Speaking the Truth to Stop Racism Against Native Americans | Commentary
The United States’ historically racist Indian affairs policy cost Native Americans millions of lives and millions of acres of land. At a recent hearing, Rep. Norma J. Torres, D-Calif., acknowledged the devastation wrought by the allotment policy on American-Indian nations and tribes. She is our new hero in Native American country.
Don Young of Alaska, chairman of House Natural Resources Subcommittee on Indian, Insular Affairs and Alaska Natives, is a longtime friend of Indian country. Yet his staff committed an error in preparing for a hearing held on Native American land issues on May 14.
Ominously, the hearing was titled, “Inadequate Standards for Trust Land Acquisition in the Indian Reorganization Act of 1934.” In framing the issue, the staff relied on Supreme Court Justice Antonin Scalia’s dissent in South Dakota v. Department of Interior. In that case, South Dakota brought a constitutional law non-delegation doctrine challenge to Interior’s authority to acquire Indian trust land for Indians and tribes under the Indian Reorganization Act of 1934. After the 8th Circuit held for the state, Interior developed rules to allow for timely judicial review. The Supreme Court vacated and remanded the 8th Circuit decision, declining to hear the challenge. Scalia dissented.
Reliance on Scalia’s dissent shines new light on the 8th Circuit decision in South Dakota v. Interior, which was sitting in the dustbin of obscurity. Perhaps the staff did not realize the decision’s racist nature, where the 8th Circuit speculated the IRA “would permit the Secretary to purchase the Empire State Building in trust for a tribal chieftain as a wedding present.”
The truth is the IRA offers Indian tribes a chance for restorative justice. It authorizes the secretary to restore some of the lands that were stolen from us, lands to make our tribes whole again.
America’s wars against the Sioux Nation reflect its insatiable hunger for Indian lands. After Red Cloud fought to save the Powder River Country, the United States signed a treaty in 1868 pledging its “honor” to maintain peace so war could “forever cease” and our Lakota would have “absolute and undisturbed use” of our “permanent home,” the Great Sioux Reservation. While allowing allotment of land to individual Lakota families, the treaty prohibited land sales, unless three-quarters of adult men consented.
In 1873, President Ulysses S. Grant said U.S. Indian policy must be “civilization,” or it would have to be “extermination,” while Grant’s closest friend, General William T. Sherman, gave free ammunition to white hunters who slaughtered our buffalo for their hides.
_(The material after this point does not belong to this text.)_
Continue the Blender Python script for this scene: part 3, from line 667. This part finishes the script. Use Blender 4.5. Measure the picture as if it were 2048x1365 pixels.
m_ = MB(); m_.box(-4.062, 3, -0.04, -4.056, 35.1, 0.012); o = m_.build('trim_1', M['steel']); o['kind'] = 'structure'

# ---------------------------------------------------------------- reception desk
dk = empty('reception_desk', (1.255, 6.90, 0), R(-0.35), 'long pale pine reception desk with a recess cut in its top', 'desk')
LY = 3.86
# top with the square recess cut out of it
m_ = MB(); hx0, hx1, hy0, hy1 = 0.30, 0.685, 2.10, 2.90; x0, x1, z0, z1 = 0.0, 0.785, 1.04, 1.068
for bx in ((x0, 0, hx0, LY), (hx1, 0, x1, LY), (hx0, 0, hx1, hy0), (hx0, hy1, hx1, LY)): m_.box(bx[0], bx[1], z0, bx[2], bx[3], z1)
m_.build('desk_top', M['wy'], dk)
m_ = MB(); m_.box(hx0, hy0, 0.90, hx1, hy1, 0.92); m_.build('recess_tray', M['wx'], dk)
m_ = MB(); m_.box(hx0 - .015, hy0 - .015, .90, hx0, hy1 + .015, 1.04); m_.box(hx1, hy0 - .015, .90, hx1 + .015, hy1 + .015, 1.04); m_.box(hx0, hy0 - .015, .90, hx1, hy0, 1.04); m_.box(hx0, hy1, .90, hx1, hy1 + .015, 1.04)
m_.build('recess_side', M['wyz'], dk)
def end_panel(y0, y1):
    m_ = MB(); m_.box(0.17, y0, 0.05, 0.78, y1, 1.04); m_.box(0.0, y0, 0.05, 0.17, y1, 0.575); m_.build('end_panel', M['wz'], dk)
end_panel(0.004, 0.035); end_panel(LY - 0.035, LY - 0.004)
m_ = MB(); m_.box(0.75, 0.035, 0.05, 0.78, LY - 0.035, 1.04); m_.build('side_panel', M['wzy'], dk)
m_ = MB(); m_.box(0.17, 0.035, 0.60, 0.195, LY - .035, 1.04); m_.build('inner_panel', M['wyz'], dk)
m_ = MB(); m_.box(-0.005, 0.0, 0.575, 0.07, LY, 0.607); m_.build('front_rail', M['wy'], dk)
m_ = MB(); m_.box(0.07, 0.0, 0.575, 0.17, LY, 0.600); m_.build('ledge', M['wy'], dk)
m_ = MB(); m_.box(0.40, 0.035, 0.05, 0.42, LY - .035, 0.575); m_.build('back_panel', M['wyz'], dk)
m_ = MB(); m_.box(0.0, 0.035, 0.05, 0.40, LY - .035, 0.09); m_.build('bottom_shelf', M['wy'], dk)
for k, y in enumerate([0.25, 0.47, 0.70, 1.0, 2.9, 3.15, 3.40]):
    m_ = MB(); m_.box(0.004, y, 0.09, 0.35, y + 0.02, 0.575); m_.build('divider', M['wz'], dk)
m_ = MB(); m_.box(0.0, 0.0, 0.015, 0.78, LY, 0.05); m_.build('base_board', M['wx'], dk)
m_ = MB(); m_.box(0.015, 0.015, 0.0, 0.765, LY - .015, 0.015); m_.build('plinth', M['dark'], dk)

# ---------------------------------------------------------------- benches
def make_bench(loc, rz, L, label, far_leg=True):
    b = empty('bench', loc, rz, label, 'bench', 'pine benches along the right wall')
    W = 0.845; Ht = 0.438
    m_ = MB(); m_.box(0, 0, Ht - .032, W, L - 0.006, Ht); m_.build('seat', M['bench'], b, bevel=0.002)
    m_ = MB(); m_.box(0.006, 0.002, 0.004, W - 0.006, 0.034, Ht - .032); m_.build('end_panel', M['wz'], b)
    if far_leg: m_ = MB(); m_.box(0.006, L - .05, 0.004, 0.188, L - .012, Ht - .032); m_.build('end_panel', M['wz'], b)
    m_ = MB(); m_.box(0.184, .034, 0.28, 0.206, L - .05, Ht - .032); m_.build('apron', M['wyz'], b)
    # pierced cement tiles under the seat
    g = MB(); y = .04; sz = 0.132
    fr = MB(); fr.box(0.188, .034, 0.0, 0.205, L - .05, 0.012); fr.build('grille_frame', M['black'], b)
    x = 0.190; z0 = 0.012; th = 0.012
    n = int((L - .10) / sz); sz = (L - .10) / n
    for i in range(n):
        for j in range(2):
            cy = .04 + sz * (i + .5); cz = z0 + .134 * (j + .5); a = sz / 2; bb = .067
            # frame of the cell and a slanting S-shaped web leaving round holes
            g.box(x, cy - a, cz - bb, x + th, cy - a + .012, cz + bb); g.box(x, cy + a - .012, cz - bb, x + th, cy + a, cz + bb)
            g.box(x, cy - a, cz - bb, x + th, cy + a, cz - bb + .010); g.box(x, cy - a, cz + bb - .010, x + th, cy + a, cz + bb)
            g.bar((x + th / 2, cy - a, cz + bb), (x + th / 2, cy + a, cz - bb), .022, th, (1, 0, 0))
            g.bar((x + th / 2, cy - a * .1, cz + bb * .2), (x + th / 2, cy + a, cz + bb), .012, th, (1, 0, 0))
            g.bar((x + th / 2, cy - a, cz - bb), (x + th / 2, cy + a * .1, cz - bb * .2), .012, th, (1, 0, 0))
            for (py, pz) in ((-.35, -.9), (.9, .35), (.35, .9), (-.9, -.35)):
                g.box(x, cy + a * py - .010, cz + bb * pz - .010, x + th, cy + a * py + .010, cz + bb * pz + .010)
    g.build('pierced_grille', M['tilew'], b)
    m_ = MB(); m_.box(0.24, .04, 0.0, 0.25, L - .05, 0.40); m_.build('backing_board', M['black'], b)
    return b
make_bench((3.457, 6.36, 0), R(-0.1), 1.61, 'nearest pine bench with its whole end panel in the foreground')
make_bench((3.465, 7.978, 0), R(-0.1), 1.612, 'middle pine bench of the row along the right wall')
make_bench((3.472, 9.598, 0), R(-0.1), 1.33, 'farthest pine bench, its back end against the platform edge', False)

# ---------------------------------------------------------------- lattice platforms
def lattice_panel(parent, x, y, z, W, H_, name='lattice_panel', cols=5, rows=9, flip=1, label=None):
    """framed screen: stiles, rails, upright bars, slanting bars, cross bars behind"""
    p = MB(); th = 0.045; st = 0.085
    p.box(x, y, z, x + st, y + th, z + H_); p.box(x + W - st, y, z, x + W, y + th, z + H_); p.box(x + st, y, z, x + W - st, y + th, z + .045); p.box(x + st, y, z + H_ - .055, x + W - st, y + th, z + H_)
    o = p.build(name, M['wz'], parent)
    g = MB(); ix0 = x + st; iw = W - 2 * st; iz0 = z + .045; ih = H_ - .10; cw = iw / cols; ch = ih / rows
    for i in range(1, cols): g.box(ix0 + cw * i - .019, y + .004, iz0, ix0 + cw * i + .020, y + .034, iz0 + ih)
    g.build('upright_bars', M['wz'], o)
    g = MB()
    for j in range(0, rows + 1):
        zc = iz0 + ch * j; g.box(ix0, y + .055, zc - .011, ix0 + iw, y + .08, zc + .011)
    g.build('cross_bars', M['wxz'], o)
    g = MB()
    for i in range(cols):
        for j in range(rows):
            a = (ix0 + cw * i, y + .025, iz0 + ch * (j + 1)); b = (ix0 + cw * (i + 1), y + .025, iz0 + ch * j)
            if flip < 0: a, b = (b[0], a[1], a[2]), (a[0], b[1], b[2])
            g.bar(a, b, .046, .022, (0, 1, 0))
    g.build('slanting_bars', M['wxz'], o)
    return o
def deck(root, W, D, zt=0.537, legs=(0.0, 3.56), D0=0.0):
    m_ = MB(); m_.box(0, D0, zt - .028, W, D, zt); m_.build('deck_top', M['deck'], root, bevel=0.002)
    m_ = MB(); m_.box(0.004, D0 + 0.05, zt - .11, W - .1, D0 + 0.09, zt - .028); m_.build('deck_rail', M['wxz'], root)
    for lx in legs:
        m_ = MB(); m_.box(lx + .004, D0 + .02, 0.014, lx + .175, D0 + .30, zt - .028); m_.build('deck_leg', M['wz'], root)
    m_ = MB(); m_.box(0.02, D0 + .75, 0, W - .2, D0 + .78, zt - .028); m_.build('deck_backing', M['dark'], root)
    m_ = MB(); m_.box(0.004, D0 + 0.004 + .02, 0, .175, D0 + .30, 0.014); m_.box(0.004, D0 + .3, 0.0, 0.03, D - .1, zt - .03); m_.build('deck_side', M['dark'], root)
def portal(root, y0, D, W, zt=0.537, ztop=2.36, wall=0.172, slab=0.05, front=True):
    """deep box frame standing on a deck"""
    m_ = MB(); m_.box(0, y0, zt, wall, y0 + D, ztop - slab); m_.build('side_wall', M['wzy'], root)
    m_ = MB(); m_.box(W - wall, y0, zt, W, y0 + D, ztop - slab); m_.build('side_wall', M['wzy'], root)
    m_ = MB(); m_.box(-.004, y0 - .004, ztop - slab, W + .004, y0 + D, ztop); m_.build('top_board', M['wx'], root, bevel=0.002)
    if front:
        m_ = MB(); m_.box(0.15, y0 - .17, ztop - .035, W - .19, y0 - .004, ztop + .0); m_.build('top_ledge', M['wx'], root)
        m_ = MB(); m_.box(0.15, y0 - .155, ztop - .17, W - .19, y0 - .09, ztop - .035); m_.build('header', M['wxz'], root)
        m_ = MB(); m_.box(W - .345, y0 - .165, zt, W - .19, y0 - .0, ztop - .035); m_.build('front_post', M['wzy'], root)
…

In 1876, the U.S. Army attacked the Lakota at Wolf Mountain, the Rosebud, the Little Big Horn and Slim Buttes. The goal was to steal our Black Hills (the biggest gold mine in the Western Hemisphere, 7 million acres and 14 percent of South Dakota). The Army assassinated Chief Lame Deer and Crazy Horse.
Congress passed the Allotment Act in 1887. To make way for South Dakota statehood in 1889, the U.S. took 11 million acres from the Sioux Nation (22 percent of the state). Chief Sitting Bull stood against this theft. Statehood followed in November. The United States broke its promises again, cutting treaty food rations and starving our people after the slaughter of our buffalo. In 1890, the Standing Rock BIA agent ordered Sitting Bull arrested or killed. The BIA police shot him in the back and killed him. When the shooting started, the cavalry rode in. Sitting Bull’s people fled to Chief Big Foot at Cheyenne River, who was on his way to negotiate with the BIA and tribal leaders at Pine Ridge. When Chief Big Foot and his people were stopped at Wounded Knee by the 7th Cavalry, they were surrounded, the men and large boys were lined in front of guns and cannons, disarmed and the 7th Cavalry massacred more than 300 men, women and children.
That is the allotment policy. A committee memo refers to it as “humane.” Yet, the allotment policy was, is and always has been, an instrument of America’s genocide against Native Americans.
Torres stood up for Native Americans when she said, “The United States’ Allotment Policy, which robbed sovereign tribal nations of their ancestral land, was and has always been racist and misguided. The allotment era was a disaster for Indian country and has caused Native Americans significant and lasting damage . . . the loss of 90 million acres of land . . . and untold historical trauma still being felt today.”
She spoke the truth.
John Yellowbird Steele is president of the Oglala Sioux Tribe.